The vehicle tracker implemented in this repository can be divided into two main components, an object detector, and a tracking method.



### Object Detector

The object detector uses a background subtractor algorithm to detect the moving objects in the video and return the bounding boxes around them. The detector leverages different algorithms already available in OpenCV, including the [KNN background subtractor](https://docs.opencv.org/3.4/db/d88/classcv_1_1BackgroundSubtractorKNN.html) that is the default method for this tracker.

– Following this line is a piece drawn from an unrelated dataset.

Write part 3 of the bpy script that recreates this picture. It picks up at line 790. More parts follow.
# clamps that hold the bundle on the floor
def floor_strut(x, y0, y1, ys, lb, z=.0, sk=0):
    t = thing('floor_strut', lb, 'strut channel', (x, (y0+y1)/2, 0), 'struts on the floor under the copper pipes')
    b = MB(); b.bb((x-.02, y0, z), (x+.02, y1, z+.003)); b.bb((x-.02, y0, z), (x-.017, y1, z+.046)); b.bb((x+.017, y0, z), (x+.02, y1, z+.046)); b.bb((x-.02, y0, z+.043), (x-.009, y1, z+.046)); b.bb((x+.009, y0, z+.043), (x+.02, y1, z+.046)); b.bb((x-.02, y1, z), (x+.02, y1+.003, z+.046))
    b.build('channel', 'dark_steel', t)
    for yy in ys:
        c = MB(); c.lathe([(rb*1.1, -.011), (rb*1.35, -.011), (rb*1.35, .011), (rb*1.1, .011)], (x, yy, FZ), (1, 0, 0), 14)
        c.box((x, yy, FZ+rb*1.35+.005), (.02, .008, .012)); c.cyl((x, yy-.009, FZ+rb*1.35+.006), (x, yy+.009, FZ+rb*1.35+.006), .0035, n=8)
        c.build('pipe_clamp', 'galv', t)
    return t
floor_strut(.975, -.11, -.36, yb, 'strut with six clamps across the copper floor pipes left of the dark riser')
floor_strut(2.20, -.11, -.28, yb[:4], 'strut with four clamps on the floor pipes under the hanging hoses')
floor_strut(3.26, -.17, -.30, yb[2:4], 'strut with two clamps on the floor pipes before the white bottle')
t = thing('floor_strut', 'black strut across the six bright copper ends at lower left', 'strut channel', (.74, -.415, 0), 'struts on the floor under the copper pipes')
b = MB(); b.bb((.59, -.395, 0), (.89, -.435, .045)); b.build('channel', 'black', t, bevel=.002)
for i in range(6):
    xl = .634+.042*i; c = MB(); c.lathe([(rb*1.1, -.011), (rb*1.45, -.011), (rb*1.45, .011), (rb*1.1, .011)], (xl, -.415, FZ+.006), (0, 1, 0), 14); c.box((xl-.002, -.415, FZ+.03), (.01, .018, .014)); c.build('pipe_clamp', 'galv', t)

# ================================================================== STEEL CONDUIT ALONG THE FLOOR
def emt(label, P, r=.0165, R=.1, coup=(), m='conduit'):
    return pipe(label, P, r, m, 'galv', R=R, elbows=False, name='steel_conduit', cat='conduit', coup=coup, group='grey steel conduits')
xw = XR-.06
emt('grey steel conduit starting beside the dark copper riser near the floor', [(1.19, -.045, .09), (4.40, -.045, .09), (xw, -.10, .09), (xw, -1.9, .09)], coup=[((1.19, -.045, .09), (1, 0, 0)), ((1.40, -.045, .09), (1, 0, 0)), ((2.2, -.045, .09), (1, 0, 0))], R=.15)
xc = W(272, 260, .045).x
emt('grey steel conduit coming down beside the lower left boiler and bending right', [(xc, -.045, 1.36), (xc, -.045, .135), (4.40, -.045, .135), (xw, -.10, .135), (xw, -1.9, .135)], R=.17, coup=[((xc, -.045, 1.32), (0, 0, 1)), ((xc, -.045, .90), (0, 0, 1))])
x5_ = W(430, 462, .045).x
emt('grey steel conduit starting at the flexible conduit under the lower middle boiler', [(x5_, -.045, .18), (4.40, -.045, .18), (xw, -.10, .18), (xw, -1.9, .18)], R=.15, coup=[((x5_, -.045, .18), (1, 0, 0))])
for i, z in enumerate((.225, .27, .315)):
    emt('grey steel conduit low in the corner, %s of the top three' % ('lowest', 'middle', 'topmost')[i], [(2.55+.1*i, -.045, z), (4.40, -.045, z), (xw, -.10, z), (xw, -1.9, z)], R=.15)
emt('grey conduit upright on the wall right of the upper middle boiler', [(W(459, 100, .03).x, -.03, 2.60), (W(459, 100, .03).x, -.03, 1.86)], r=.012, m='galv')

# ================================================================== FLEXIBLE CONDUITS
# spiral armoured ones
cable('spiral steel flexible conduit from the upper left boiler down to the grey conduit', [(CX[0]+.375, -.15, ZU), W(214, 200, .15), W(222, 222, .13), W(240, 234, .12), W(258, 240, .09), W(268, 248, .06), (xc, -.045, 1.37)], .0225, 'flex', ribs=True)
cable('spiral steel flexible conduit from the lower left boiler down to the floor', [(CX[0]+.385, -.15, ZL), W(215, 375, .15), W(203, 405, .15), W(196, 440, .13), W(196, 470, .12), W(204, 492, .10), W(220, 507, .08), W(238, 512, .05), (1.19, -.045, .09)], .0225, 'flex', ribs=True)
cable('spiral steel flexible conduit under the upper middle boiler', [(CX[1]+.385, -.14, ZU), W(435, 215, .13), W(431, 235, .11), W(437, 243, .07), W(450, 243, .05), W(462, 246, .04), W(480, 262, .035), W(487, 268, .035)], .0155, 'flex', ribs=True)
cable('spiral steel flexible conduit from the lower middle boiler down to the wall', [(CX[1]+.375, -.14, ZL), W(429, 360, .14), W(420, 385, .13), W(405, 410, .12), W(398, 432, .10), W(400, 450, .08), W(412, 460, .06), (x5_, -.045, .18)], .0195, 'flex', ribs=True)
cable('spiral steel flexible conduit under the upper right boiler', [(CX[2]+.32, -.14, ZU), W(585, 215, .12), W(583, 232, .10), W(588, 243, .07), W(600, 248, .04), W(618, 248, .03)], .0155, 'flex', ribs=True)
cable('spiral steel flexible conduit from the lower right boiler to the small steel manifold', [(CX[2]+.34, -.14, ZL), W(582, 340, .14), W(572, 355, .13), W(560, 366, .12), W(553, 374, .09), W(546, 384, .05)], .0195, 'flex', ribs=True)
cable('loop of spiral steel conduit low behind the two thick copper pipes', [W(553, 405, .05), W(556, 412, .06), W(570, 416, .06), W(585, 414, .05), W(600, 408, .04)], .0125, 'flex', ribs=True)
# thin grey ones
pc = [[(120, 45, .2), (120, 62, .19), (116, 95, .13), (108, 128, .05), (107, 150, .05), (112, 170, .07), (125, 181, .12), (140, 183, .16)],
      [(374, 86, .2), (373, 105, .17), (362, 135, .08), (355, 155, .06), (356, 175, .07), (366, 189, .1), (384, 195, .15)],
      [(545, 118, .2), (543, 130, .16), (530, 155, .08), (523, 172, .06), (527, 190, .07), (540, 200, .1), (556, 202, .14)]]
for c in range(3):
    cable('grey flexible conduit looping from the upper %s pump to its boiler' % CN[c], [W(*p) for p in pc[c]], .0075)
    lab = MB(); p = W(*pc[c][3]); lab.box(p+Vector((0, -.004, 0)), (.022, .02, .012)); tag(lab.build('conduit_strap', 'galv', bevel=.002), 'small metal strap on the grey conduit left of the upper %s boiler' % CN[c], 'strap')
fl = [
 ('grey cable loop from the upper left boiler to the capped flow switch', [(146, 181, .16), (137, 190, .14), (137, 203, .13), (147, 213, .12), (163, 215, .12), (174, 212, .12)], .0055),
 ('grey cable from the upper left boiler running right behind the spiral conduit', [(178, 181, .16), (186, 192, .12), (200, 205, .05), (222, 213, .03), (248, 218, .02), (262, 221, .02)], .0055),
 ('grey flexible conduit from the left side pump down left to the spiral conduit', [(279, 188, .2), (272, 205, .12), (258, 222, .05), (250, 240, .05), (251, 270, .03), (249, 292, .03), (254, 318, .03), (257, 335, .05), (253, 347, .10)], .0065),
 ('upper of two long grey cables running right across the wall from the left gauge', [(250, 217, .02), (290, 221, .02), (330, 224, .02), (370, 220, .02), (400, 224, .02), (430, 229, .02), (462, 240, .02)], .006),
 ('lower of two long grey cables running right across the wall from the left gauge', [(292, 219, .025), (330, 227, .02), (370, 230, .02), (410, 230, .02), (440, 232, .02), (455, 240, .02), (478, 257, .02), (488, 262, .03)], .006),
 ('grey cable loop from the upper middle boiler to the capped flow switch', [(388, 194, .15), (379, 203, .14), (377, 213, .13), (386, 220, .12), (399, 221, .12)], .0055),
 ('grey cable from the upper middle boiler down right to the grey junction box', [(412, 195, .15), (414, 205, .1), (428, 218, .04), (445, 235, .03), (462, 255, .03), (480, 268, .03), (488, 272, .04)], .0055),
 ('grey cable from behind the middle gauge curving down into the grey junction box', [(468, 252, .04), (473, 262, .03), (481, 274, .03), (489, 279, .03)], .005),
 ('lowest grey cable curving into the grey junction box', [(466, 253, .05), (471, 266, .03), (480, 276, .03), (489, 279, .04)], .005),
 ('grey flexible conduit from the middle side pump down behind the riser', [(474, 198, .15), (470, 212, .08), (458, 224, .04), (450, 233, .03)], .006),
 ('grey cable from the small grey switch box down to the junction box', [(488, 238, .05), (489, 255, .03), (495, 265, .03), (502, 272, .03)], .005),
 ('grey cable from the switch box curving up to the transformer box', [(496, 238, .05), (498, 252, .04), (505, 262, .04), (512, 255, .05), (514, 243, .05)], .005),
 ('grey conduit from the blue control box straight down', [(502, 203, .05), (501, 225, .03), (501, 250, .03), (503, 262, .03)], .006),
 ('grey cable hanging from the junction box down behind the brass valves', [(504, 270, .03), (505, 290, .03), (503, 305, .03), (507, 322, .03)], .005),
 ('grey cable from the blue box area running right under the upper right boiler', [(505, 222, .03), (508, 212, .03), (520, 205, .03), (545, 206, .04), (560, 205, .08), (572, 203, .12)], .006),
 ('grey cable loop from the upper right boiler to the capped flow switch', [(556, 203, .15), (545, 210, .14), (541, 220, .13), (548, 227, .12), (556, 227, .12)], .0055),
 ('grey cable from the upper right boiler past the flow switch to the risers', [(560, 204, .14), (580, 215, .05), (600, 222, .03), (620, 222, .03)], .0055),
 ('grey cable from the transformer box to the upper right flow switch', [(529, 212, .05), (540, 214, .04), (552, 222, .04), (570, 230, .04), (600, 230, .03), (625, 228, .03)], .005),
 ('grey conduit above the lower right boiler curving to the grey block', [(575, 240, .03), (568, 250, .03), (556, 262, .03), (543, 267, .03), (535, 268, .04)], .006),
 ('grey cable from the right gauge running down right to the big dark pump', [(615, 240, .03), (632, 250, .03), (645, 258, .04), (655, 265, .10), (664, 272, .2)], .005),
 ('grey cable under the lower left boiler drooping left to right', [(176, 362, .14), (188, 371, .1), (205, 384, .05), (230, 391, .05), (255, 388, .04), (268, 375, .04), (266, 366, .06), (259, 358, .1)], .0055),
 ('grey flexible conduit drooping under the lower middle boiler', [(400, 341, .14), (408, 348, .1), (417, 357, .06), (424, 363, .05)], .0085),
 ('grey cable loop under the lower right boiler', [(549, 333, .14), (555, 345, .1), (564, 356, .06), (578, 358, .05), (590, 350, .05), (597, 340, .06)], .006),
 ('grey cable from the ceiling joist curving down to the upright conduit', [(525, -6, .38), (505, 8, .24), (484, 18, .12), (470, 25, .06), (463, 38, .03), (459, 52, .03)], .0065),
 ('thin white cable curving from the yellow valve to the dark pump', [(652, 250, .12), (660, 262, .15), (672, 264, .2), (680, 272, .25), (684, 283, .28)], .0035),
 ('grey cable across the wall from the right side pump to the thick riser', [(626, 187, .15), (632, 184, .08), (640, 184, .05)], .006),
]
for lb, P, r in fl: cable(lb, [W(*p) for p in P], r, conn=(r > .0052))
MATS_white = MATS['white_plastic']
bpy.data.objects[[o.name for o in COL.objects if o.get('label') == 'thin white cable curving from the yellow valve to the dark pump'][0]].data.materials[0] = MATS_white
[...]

The object detector was inspired by the method described in [Real-time Moving Vehicle Detection, Tracking, and

Counting System Implemented with OpenCV](https://ieeexplore.ieee.org/document/6920557/authors) by Da Li, Bodong Liang, and Weigang Zhang.



### Tracking

The tracking algorithm is matching the bounding boxes in the new frame with the one from the previous frame if their [Intersection over Union](https://en.wikipedia.org/wiki/Jaccard_index) is higher than a certain threshold. In case a bounding box from the previous frame can't be matched with one in the new frame, then the tracker on this specific object is considered lost and therefore removed.



### Limitations

This approach has some significant limitations. First, it can only detect moving objects and, therefore, will have trouble monitoring a massive traffic jam, for example. Secondly, it does not only recognize moving vehicles in the video but any moving object/pattern. Therefore, some shadows cast by large trucks or big moving trees are considered as vehicles too. Finally, it can't handle the occlusion between two moving objects as those two objects will be considered as one single object.



## Outlook

The limitations listed above could significantly be mitigated with the use of a deep learning object detector specially trained on recognizing vehicles. Architecture such as [YOLO](https://pjreddie.com/darknet/yolo/) could be a good fit for this task. To improve the tracking itself, without using Deep Learning or any other external data sources, one could also consider using one of the trackers in the [OpenCV API](https://docs.opencv.org/3.4/d9/df8/group__tracking.html). The object detector could be used to select the ROIs to track automatically. However, using too many of those trackers might decrease the efficiency of the overall system as they are relatively computationally expensive.